Mainstream media culture has a narrowing effect on our lives. When the images it offers us are internalized, it narrows our definitions of beauty, power, intelligence and well being. Our identities are often portrayed in the media in tropes and stereotypes that misrepresent our actual lived experiences. This perpetuates those systems of oppression that allow sexism and racism to prevail in our society. It is the task of those of us that are marginalized by this portrayal of success to create our own shared spaces to celebrate our underrepresented, shared experiences.

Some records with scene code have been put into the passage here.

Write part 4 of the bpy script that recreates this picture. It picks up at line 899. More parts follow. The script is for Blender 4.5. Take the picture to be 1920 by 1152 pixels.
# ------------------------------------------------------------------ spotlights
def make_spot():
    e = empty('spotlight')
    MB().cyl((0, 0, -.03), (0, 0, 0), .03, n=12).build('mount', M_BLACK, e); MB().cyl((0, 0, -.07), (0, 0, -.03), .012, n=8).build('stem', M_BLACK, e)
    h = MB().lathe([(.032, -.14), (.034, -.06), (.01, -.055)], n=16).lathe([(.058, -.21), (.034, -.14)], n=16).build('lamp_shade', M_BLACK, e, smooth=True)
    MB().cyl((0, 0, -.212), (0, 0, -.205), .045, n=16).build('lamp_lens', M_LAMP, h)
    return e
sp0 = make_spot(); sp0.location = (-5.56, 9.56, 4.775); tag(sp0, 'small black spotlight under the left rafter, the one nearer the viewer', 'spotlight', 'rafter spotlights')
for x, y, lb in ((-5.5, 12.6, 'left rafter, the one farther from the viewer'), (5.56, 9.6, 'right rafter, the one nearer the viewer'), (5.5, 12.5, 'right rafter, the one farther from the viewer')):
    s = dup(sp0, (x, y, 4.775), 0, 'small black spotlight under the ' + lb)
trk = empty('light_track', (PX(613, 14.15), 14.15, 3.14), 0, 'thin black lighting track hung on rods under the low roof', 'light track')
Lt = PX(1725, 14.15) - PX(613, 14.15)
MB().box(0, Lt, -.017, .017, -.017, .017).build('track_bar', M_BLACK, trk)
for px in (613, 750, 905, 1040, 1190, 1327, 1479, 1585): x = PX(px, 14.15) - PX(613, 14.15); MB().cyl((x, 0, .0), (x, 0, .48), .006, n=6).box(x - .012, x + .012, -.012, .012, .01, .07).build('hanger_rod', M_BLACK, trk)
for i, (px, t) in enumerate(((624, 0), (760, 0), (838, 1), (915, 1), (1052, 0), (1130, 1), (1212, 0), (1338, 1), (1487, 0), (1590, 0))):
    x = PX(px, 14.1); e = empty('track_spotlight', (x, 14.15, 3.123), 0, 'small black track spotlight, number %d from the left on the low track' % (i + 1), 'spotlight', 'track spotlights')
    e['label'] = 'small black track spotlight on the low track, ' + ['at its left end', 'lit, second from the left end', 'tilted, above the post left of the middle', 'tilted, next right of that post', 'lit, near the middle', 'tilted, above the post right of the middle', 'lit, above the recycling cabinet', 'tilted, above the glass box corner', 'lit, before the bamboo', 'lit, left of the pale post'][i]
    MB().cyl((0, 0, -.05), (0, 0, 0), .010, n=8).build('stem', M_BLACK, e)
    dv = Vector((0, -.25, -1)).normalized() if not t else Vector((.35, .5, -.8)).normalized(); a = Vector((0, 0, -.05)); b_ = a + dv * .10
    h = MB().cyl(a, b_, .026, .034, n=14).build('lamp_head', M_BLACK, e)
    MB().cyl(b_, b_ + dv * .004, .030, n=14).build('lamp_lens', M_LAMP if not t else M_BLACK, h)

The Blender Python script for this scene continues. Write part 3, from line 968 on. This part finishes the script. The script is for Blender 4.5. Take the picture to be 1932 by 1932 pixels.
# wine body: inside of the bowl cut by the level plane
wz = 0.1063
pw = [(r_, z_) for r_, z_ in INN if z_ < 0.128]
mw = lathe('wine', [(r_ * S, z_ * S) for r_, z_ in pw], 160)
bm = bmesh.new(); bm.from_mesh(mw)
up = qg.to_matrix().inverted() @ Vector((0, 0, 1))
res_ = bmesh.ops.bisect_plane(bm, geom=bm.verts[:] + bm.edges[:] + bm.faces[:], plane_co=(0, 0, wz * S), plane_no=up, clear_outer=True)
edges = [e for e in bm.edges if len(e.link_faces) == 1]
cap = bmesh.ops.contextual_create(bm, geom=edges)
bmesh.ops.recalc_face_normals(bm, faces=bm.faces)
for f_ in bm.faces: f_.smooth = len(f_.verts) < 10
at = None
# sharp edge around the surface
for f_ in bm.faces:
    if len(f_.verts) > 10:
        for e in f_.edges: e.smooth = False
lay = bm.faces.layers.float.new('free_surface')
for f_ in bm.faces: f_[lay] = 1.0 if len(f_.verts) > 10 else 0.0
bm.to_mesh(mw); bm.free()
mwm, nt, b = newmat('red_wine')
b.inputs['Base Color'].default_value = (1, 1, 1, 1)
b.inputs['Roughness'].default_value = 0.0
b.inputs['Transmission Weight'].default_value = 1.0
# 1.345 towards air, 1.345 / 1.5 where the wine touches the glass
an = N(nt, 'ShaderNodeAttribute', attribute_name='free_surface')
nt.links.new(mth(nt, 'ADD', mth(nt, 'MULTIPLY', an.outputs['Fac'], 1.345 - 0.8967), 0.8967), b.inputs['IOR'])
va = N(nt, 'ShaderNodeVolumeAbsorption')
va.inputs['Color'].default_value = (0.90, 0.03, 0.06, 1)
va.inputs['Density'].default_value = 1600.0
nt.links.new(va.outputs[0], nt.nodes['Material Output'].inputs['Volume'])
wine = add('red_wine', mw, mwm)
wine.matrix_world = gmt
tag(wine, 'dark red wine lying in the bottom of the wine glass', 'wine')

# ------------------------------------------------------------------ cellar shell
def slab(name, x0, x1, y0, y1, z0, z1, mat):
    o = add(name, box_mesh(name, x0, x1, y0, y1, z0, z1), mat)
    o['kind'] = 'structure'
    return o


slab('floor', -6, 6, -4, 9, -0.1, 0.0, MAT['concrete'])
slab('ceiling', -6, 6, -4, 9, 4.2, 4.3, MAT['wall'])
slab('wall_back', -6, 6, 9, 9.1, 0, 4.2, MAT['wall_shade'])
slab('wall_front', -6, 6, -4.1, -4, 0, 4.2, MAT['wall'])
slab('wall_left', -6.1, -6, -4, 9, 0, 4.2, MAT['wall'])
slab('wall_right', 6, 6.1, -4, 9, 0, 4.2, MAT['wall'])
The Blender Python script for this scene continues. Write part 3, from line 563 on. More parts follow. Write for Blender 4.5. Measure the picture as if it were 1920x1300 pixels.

Inspried by a passage in Rebecca Solnit’s Men Explain Things To Me, The Cracks Are How The Light Gets In, provokes questions of identity, intimacy, vulnerability, and relationship to power/empowerment interpreted as physical scores mapped as a memory game. The intertwining of time, place and space as a metaphor to understand the how-we-got-to-where-we-are-today in a media culture dominated by a normative idea of success and power that does not include shared lived experience but rather reaches for an ideal that is part automaton part technological cyborg. Our interest is in the flesh experience of the body and the sociological impact our shifting norms are wreaking on our tissues, nervous systems and ideas of balanced relationship to our ecologies.
Like forging a new kind of 21st century ritual, we are interested in dipping into the magic of the threads of connection representing a time, place or history as heritage maps displayed on our bodies, revealing the different kinds of strength, beauty, vitality and wisdom that is acquired through experience.
How do we reclaim our representation in popular media? How do we celebrate the lived experience of our everyday lives and the struggle against invisibility, invalidation and assimilation? How do we share our vitality, mastery, knowledge and strength?
Seeing through the lens of the queer/ed bodies, politics and questions of image in a virtual world become the lens we see our lives through. Live theater is a site we can explore an alternative to the mainstream media culture. A space where stories can be shared and explored for their universality that brings us together while thoughtfully questioning why we are a part.